Field-Weighted Citation Impact (FWCI)

In the Elsevier/SciVal platform, this metric is called Field-Weighted Citation Impact (FWCI). SciVal reports an overall FWCI for you as a researcher, and displays individual figures for each article in a table format. SciVal defines your field by the subject codes it has assigned to the journal in which your article was published. 


How is it calculated?

Field Normalised Citation Impact at an author level compares the number of citations received by all your publications to the average number of citations received by similar publications.

  • 1.00 indicates that your publications have been cited as expected based on the global average for similar publications.
  • more than 1.00 indicates that your publications have been cited more than the global average for similar publications.
  • less than 1.00 indicates that your publications have been cited less than the global average for similar publications.

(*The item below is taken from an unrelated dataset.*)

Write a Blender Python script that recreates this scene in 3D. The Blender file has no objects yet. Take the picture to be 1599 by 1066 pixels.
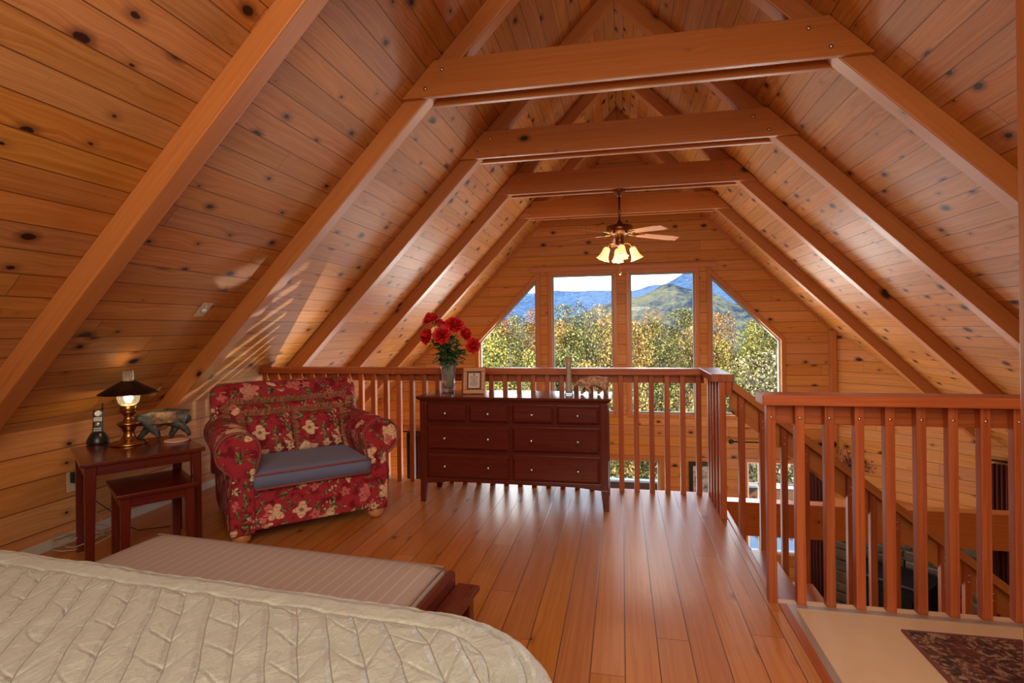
import bpy, bmesh, math, random
from mathutils import Vector, Matrix, noise
random.seed(7)
S = bpy.context.scene
COL = S.collection
PI = math.pi

# ---------------------------------------------------------------- camera
F_PX, CX, CY, YAW, ROLL, CAM_H = 842.0, 800.0, 512.0, math.atan2(170, 842), 0.012, 1.25
cam_d = bpy.data.cameras.new('camera')
cam = bpy.data.objects.new('camera', cam_d); COL.objects.link(cam)
cam_d.sensor_width = 36.0; cam_d.sensor_fit = 'HORIZONTAL'
cam_d.lens = 36.0 * F_PX / 1599.0
cam_d.shift_x = -(CX - 799.5) / 1599.0
cam_d.shift_y = -(533.0 - CY) / 1599.0
cam_d.clip_start = 0.05; cam_d.clip_end = 6000
fw = Vector((-math.sin(YAW), math.cos(YAW), 0)); rt0 = Vector((math.cos(YAW), math.sin(YAW), 0)); up0 = Vector((0, 0, 1))
rt = (rt0 * math.cos(ROLL) - up0 * math.sin(ROLL)).normalized(); up = rt.cross(fw).normalized()
mw = Matrix((rt, up, -fw)).transposed().to_4x4(); mw.translation = Vector((0, 0, CAM_H))
cam.matrix_world = mw
S.camera = cam

# ---------------------------------------------------------------- world, sun, exposure
S.view_settings.view_transform = 'Standard'
S.view_settings.look = 'None'
S.view_settings.gamma = 1.0
S.view_settings.use_curve_mapping = False
S.view_settings.exposure = 0.0
W = bpy.data.worlds.new('sky'); S.world = W; W.use_nodes = True
nt = W.node_tree; nt.nodes.clear()
wo = nt.nodes.new('ShaderNodeOutputWorld'); bg = nt.nodes.new('ShaderNodeBackground')
sky = nt.nodes.new('ShaderNodeTexSky')
sky.sky_type = 'NISHITA'; sky.sun_disc = False
sky.sun_elevation = math.radians(28); sky.sun_rotation = math.radians(200)
sky.air_density = 1.0; sky.dust_density = 2.0; sky.ozone_density = 1.0
nt.links.new(sky.outputs[0], bg.inputs[0]); nt.links.new(bg.outputs[0], wo.inputs[0])
bg.inputs[1].default_value = 0.8
def lamp(name, kind, loc, energy, color, rot=None, **kw):
    d = bpy.data.lights.new(name, kind); o = bpy.data.objects.new(name, d); COL.objects.link(o)
    o.location = loc; d.energy = energy; d.color = color
    if rot: o.rotation_euler = rot
    for k, v in kw.items(): setattr(d, k, v)
    return o
def aim(o, target):
    o.rotation_euler = (Vector(target) - o.location).to_track_quat('-Z', 'Y').to_euler()
YG_ = 8.2
sun = lamp('sun', 'SUN', (0, -20, 30), 7.5, (1.0, 0.88, 0.68), angle=math.radians(0.6))
sun.rotation_euler = Vector((-0.75, 1.0, -0.62)).to_track_quat('-Z', 'Y').to_euler()
# unseen fill behind the photographer; lamps and added fills of the great room below
l1 = lamp('loft_fill', 'AREA', (0.2, -0.7, 2.3), 118, (1.0, 0.80, 0.60), shape='RECTANGLE', size=3.0, size_y=2.2); aim(l1, (-0.2, 3.2, 0.1))  # added area fill above and behind the camera, no fixture
l2 = lamp('great_room_fill', 'AREA', (0.3, 5.9, 1.6), 24, (1.0, 0.86, 0.68), shape='DISK', size=0.5); aim(l2, (0.3, 6.3, -2))  # added downward fill that brightens the great room, no fixture
l3 = lamp('great_room_corner_lamp', 'POINT', (-3.4, 6.9, -1.5), 34, (1.0, 0.68, 0.32), shadow_soft_size=0.15)
l5 = lamp('under_loft_lamp', 'SPOT', (-1.3, 5.0, -0.55), 210, (1.0, 0.97, 0.88), shadow_soft_size=0.02, spot_size=math.radians(40), spot_blend=0.8); aim(l5, (-2.62, 3.85, 1.0))
l6 = lamp('stair_fill', 'POINT', (1.9, 6.3, -0.95), 30, (1.0, 0.93, 0.80), shadow_soft_size=0.08)  # added behind the header beam to light the angled wall, no fixture
l4 = lamp('fan_bulbs', 'POINT', (0.0, 5.88, 1.78), 14, (1.0, 0.8, 0.55), shadow_soft_size=0.08)

# daylight boost, lamps added at the gable windows (tall pair, slanted pair, low pair)
DAY = (1.0, 1.0, 0.94)
for x, z, w, h, e in ((-0.57, 1.0, 0.85, 2.0, 7), (0.59, 1.0, 0.85, 2.0, 7), (-1.70, 0.65, 0.8, 1.25, 34), (1.72, 0.65, 0.8, 1.25, 34)):
    q = lamp('window_daylight_boost', 'AREA', (x, YG_ + 0.03, z), e, DAY, shape='RECTANGLE', size=w, size_y=h); aim(q, (x * 1.45, 4.0, z - 0.25))
for x, z, w, h, e in ((-2.4, -1.35, 1.5, 1.2, 30), (2.07, -1.35, 0.6, 1.2, 24), (-0.06, -1.4, 1.1, 1.2, 10)):
    q = lamp('low_window_daylight_boost', 'AREA', (x, YG_ + 0.03, z), e, DAY, shape='RECTANGLE', size=w, size_y=h); aim(q, (-0.4 * x, 4.6, z + 1.4))

# ---------------------------------------------------------------- node helpers
class NT:
    def __init__(s, name):
        s.m = bpy.data.materials.new(name); s.m.use_nodes = True
        s.t = s.m.node_tree; s.t.nodes.clear()
        s.out = s.t.nodes.new('ShaderNodeOutputMaterial')
        s.b = s.t.nodes.new('ShaderNodeBsdfPrincipled')
        s.t.links.new(s.b.outputs[0], s.out.inputs[0])
    def n(s, ty, **kw):
        x = s.t.nodes.new('ShaderNode' + ty)
        for k, v in kw.items(): setattr(x, k, v)
        return x
    def L(s, a, b): s.t.links.new(a, b)
    def setin(s, node, i, v):
        if isinstance(v, (int, float, tuple, list)): node.inputs[i].default_value = v
        else: s.L(v, node.inputs[i])
    def math(s, op, a, b=0.0, c=0.0):
        x = s.n('Math', operation=op)
        s.setin(x, 0, a); s.setin(x, 1, b); s.setin(x, 2, c)
        return x.outputs[0]
    def vmath(s, op, a, b=(0, 0, 0)):
        x = s.n('VectorMath', operation=op); s.setin(x, 0, a); s.setin(x, 1, b)
        return x.outputs['Value'] if op in ('LENGTH', 'DISTANCE') else x.outputs[0]
    def comb(s, x, y, z=0.0):
        c = s.n('CombineXYZ'); s.setin(c, 0, x); s.setin(c, 1, y); s.setin(c, 2, z); return c.outputs[0]
    def mix(s, f, a, b, mode='MIX'):
        x = s.n('Mix', data_type='RGBA', blend_type=mode)
        s.setin(x, 0, f); s.setin(x, 6, a); s.setin(x, 7, b); return x.outputs[2]
    def step(s, v, lo, hi, a=0.0, b=1.0):
        x = s.n('MapRange', interpolation_type='SMOOTHSTEP')
        s.setin(x, 0, v); s.setin(x, 1, lo); s.setin(x, 2, hi); s.setin(x, 3, a); s.setin(x, 4, b); return x.outputs[0]
    def noise(s, vec, scale, detail=2.0, rough=0.5, dist=0.0):
        x = s.n('TexNoise'); s.L(vec, x.inputs['Vector'])
        x.inputs['Scale'].default_value = scale; x.inputs['Detail'].default_value = detail
        x.inputs['Roughness'].default_value = rough; x.inputs['Distortion'].default_value = dist
        return x.outputs[0], x.outputs[1]
    def ramp(s, f, stops):
        r = s.n('ValToRGB'); s.L(f, r.inputs[0]); e = r.color_ramp.elements
        while len(e) < len(stops): e.new(0.5)
        for k, (p, c) in enumerate(stops): e[k].position = p; e[k].color = (*c, 1)
        return r.outputs[0]
    def bump(s, h, strength=0.3, dist=0.005):
        b = s.n('Bump'); b.inputs['Strength'].default_value = strength; b.inputs['Distance'].default_value = dist
        s.L(h, b.inputs['Height']); s.L(b.outputs[0], s.b.inputs['Normal'])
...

For example, 2.11 means 111% more than the global average and 0.87 means 13% less than the global average.


  • Remember that InCites only analyses data from Web of Science-indexed content;  SciVal only analyses data within Scopus-indexed content.
  • The Field Normalised Citation Impact is typically presented as a mean value for an aggregation of documents, and highly cited articles can be negatively affected by a number of articles with low citation attention. It should not be used on its own or as a direct measure of research quality.
  • If your aim is to demonstrate the high number of citations you work has received, the Field Normalised Citation Impact may actually make your figures appear lower once the weighting has been applied. Similarly, if your discipline has typically lower citation rates, the Field Normalised Citation Impact may appear higher after the field weighting.

Outputs in Top Citation Percentiles

This metric measures how many of your outputs are present in the most-cited percentiles of all articles in the world. It shows what percentage of your published articles are in the top 1%, 5%, 10% or 25% worldwide. This analysis can be shown as the raw data, or with field-weighted calculations applied, so it minimises the bias towards highly cited disciplines. InCites calls this metric Documents in top 1% and 10% and provides the number of articles and the percentage of your entire publication list that fall in the nominated percentile.

Publications in Top Journal Percentiles

This metric relates to the number of your outputs that have been published in the world's most highly-cited journals. Unlike the Outputs in Top Citation Percentiles figure, this ranks the overall citation performance of the journal, and then calculates the number of your outputs that appear in these high ranking journals. This can demonstrate your publishing output in Q1 journals (Quartile 1 = Top 25%). Further explanation of this metric here.


  • Even the most highly cited journals contain articles that have few or no citations. Conversely, it doesn't include your influential and highly cited articles that have been published in lower ranking journals. 
  • This metric excludes publications such as books, book chapters and peer-reviewed conference papers because they do not appear in journals.